|
Listen to article
|
President Bola Tinubu signed the Electoral Act 2026 (Amendment) into law Wednesday, days after the Independent National Electoral Commission released the timetable for the 2027 general elections. The signing ceremony was held at the Presidential Villa in Abuja on Wednesday at about 5:00 p.m. in the presence of principal officers of the National Assembly. The amended legislation had been passed by lawmakers on Tuesday.
The new electoral law repeals the Electoral Act 2022 and re-enacts the Electoral Act 2026, introducing fresh provisions expected to strengthen Nigeria’s electoral framework ahead of the 2027 general election. The Senate had earlier amended clause 28 of the bill, reducing the notice period for general elections from 360 days to 300 days to prevent a clash with the Ramadan period. The House of Representatives passed the Electoral Act (Amendment) bill, 2026, through Third Reading on Tuesday, with approval of both manual and electronic transmission of election results from each polling unit to the IREV portal, as prescribed in Form EC8A. The Senate on Monday approved electronic transmission of election results, with manual collation retained as a backup. Lawmakers also retained a proviso in clause 60 allowing manual transmission of election results in the event of network failure.
The compromise position adopted by the National Assembly allows for electronic transmission but stops short of mandating real-time uploads, a distinction that civil society organizations argued was critical to preventing result manipulation at collation stages. Last week, protests erupted at the National Assembly complex as civil society organisations and opposition figures mounted pressure on lawmakers to mandate live transmission of results from polling units directly to INEC’s central server. The protesters argued that real-time transmission would reduce result manipulation and strengthen public confidence in the electoral process.

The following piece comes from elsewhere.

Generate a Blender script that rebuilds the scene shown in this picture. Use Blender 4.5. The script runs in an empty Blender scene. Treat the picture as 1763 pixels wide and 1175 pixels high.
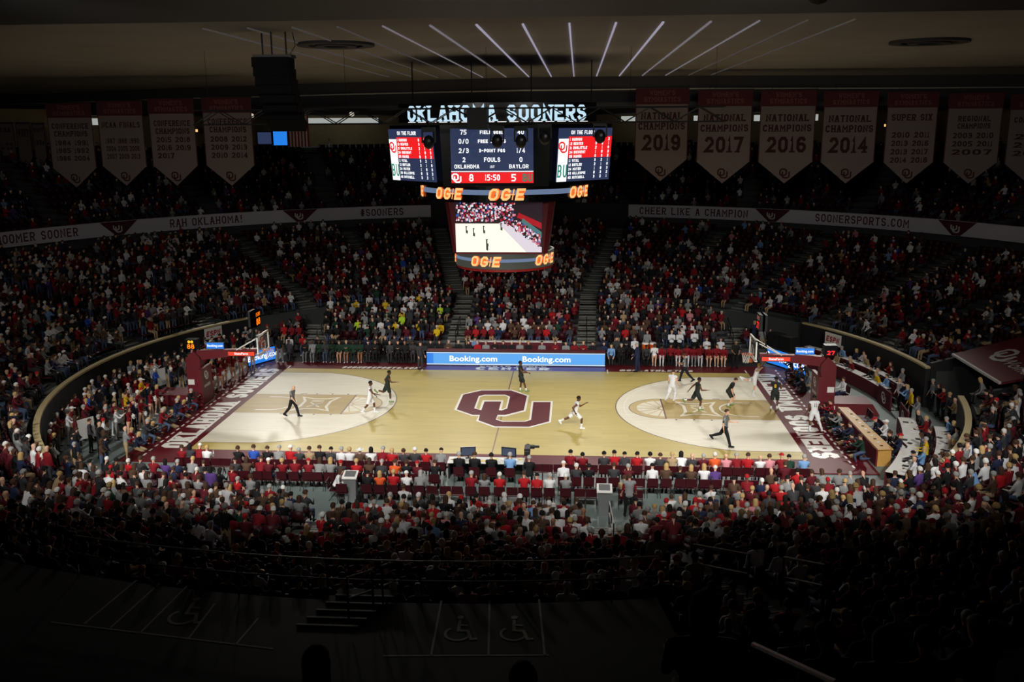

The 2023 general elections remain a source of contention. Protesters cited failures during the 2023 elections when INEC’s Results Viewing Portal collapsed, triggering widespread allegations of rigging. The Independent National Electoral Commission had promised that results would be uploaded to the IReV portal in real time during that election cycle, but technical failures prevented the system from functioning as advertised, fueling accusations of deliberate sabotage and manual manipulation of results during collation.
Read Also: 2027 Presidential Election Holds On February 20 – INEC
The ruling All Progressives Congress, APC and other stakeholders have raised concerns about network limitations in remote areas, advocating a flexible system that accommodates manual collation where electronic transmission is not feasible. Nigeria’s telecommunications infrastructure remains uneven, with mobile broadband coverage and internet penetration significantly lower in rural areas than in urban centers, a reality that proponents of the fallback provision cited as justification for the manual alternative.
The Independent National Electoral Commission released the 2027 general election timetable on February 12, setting Presidential and National Assembly elections for February 20, 2027, and Governorship and State Houses of Assembly elections for March 6, 2027.
With the new 2026 Electoral Act, INEC is expected to release new dates for the general election. Whether the commission will adjust the timeline to reflect the reduced 300-day notice period mandated by the new law has not been confirmed.
The Independent National Electoral Commission (INEC) is expected to issue updated guidelines in line with the new law. The commission has not publicly commented on how it will operationalize the electronic transmission provisions or what specific technical safeguards will be implemented to prevent a recurrence of the 2023 portal failures.
The speed with which the legislation moved from passage to presidential assent, less than 48 hours, contrasts sharply with the months of deliberations, public hearings, and rowdy legislative sessions that preceded Tuesday’s final votes in both chambers. Despite the walkout protest staged by opposition lawmakers, the House adopted Clause 60 on ‘Counting of votes and forms’, during the Committee of the Whole, chaired by the Deputy Speaker, Benjamin Kalu.
Read Also: E-Transmission: Senate Reveals Why ‘Real Time’ Was Removed
The law introduces additional changes beyond result transmission, including adjustments to the administrative procedures governing party primaries, the timeline for submitting candidate lists, and the mechanisms for adjudicating electoral disputes, though specific details of those provisions were not disclosed in the immediate announcements following the signing. The full text of the signed legislation had not been published by the presidency or the National Assembly as of Wednesday evening.
Civil society groups that had mobilized protests demanding mandatory real-time transmission issued initial statements expressing disappointment that the final version fell short of their demands, while acknowledging that the inclusion of electronic transmission represented incremental progress over previous legislative frameworks. Opposition parties similarly criticized the manual fallback provision as creating an exploitable loophole but stopped short of calling for outright rejection of the new law.
The Electoral Act 2026 now governs all aspects of the electoral process for the 2027 general elections and subsequent polls. Its implementation will be closely watched by domestic and international observers as Nigeria prepares for what is expected to be one of the most consequential election cycles in the country’s democratic history.